There is neither Jew nor Greek, there is neither slave nor free, there is neither male nor female; for you are all one in Christ Jesus. (Gal. 3:28)


Sadly many have taken the verse above as a warrant to alleviate gender distinctions between men and women in both the home and in the church. Those who do so are usually called egalitarians. Those egalitarians of an evangelical bent propose that gender distinctions in the home and in the church are erased in light of the New Covenant. On the other hand, there are complementarians. They argue that while men and women both have equal dignity in personhood, they nonetheless have distinctive callings, responsibilities and limitations in light of their gender. With all due respect to those who hold an egalitarian view, it is clearly not the view espoused by the Scriptures, nor is it the view of Galatians 3:28.

First, let’s look at the verse itself. Clearly Paul was making the case for an overarching unity that is shared among believers – “for you are all one in Christ Jesus” (vs.28b). Christians were not to primarily identify themselves and quantify their value by their gender, social strata, or ethnicity; they were to see their identity and worth in Christ. And that identity was not dispensed in differing measures: the Jew was no more “in Christ” than the Gentile, nor was the free man more a child of God than the slave, or the man more a spiritual son than the woman was a spiritual daughter. One of the beautiful ramifications of the Gospel is that every other level of differentiation among people does not augment or diminish the reality of true spiritual union with Christ and by extension other believers.
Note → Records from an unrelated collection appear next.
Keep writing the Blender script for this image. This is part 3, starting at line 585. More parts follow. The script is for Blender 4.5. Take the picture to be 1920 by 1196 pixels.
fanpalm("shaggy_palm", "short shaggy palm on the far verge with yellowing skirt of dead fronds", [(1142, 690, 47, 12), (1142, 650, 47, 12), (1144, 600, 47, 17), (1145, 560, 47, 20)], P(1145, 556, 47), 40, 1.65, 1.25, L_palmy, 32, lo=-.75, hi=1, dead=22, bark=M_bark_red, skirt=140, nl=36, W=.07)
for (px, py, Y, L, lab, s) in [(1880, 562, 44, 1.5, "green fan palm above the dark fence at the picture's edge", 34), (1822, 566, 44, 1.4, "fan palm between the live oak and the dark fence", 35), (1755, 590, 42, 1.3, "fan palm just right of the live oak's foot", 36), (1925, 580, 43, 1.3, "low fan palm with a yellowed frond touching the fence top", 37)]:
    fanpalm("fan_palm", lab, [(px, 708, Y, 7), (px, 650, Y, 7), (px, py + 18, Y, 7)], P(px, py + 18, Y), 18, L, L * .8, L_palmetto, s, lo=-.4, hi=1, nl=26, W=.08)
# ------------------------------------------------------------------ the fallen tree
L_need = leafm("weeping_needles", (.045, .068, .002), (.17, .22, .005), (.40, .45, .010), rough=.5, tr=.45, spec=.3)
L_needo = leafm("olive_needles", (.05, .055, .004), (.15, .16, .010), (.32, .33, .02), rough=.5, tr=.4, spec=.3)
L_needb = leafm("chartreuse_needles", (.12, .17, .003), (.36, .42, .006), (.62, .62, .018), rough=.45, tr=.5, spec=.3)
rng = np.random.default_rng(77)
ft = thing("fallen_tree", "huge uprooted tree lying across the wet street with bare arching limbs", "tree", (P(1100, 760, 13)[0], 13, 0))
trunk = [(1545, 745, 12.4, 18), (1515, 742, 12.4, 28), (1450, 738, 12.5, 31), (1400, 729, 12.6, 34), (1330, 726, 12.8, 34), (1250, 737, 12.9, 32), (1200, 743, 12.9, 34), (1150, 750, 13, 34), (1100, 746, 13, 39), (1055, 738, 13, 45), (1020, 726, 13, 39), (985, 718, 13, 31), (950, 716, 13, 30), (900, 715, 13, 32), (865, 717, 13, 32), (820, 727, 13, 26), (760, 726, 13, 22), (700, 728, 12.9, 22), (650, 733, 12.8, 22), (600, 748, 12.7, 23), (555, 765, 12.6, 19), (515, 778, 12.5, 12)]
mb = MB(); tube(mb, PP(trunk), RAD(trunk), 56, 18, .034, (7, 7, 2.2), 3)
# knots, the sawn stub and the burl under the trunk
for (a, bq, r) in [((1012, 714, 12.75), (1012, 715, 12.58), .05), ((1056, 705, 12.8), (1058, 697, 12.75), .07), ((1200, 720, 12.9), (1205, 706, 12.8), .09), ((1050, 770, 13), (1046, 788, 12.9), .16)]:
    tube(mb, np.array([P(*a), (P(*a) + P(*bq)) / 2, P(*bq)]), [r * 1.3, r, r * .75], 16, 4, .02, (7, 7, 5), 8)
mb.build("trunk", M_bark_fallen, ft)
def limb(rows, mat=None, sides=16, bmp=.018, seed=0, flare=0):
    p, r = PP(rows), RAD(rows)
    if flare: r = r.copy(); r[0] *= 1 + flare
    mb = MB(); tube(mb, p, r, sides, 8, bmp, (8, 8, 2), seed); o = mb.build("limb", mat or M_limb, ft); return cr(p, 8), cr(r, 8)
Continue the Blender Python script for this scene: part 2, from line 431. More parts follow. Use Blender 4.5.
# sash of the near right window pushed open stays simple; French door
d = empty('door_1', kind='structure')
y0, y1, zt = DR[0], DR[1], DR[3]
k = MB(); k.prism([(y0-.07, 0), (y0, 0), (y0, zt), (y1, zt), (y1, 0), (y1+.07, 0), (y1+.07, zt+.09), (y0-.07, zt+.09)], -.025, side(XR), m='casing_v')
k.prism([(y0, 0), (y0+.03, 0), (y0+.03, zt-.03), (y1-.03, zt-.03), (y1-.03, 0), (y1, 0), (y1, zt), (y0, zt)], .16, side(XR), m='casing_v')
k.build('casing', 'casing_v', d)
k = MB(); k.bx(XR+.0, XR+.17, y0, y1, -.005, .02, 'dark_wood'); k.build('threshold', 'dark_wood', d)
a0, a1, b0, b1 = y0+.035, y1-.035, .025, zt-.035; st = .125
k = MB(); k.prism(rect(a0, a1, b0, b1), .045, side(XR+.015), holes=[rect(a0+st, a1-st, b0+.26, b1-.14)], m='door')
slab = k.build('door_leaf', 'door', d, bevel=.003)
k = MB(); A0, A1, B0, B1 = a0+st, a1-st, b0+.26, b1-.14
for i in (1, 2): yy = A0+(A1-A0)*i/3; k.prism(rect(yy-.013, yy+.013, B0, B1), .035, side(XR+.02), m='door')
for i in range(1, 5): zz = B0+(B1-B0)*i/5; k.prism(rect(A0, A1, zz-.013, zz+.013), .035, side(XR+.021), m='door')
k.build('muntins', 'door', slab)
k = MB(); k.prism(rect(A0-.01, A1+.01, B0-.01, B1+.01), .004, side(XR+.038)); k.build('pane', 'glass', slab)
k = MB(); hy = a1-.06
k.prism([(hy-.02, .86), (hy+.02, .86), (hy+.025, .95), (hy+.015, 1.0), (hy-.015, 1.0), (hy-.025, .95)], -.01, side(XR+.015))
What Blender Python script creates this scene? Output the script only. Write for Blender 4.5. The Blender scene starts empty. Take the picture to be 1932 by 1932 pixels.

Second, let’s consider the context of Galatians 3:28. Immediately preceding and following verse 28 are statements about being “sons of God” (vs.26a), being “in Christ Jesus” (vs.26b), being “baptized into Christ” (vs.27b), putting “on Christ” (vs.27c), and belonging to Christ (vs.29a). So rather than seeing Galatians 3:28 as alleviating the real distinctions between each of the groups mentioned, it should be seen as affirming that all groups of people, through faith in the Gospel, are equally children of God, equally in Christ, equally baptized into Christ, and equally belong to Christ. In that regard there is no distinction.

Third, let’s consider the other New Testament writings that clearly uphold distinctions among the groups listed. For example, rather than pretend that there weren’t any Christian slaves, Paul charged such slaves to be obedient to their masters (Eph. 6:5-8); and likewise, masters were to treat their servants with respect and without threatening (vs.9). In the home, Paul clearly taught a distinction of roles to New Covenant Christians: husbands were to love their wives as Christ loved the church, nourishing them and providing for them, and wives were to submit to their own husbands in all things (Eph. 5:22-33). And as far ethnicity was concerned, even under the New Covenant there were still recognized, ethnic distinctions. Paul was commissioned as an apostle to the Gentiles and Peter was commissioned to the Jews (Gal. 2:7), and those who came to Christ still retained their ethic identity. For example, Paul said, “I am a Jew, from Tarsus in Cilcilia” (Acts. 21:39) when he pleaded to speak to the mob that wanted to kill him. The overarching salvific unity that he shared with other believers in Christ did not erase his ethnicity.

But back to the issue of gender, the New Testament clearly argues that justified men and women have equal standing before God and equal sonship in Christ, but it also presents multiple examples relating to their distinction of roles. In 1 Timothy 2:11-15, Paul showed that women are not to teach or exercise authority over men. Continuing in that train of thought, in Timothy 3:1-7 he outlined that a pastor must be a man “who rules his own house well” (vs.4). The same requirement is likewise given for deacons (vs.12). Furthermore, men were to provide for their households and family widows in financial need (1 Tim. 5:8), while older women were charged to teach younger women to, among other things: love their husbands and their children (Ti. 2:4) and work as homemakers (lit. ‘home workers’) to the glory of God (vs.5). And akin to the way he did in 1 Timothy 2:13-14 when teaching on the subject of male leadership in the church, Paul argued that this order for both the church and the home has its roots in the creation of man and woman (1 Cor. 11:2-11).

And lest any of the aforementioned citations be misunderstood, please note that submission does not imply inferiority, nor is it a license for male domination. Jesus’ submission to His heavenly Father by no means insinuated that He was any less God than His Father; and Jesus’ model of self-sacrificial, loving leadership is the model that husbands are to follow. Just because men and women have different roles within the church and the home, it is by no means whatsoever a license for any man to abuse the Christian responsibility that he has to lovingly imitate Christ in His leadership. But the point remains – a proper understanding of Galatians 3:28 would affirm the equality of sonship shared among all believers in Christ, while not alleviating the gender, ethnic, and societal distinctions that they have. Make no mistake, the former takes tremendous precedence over the latter, but it does not erase it.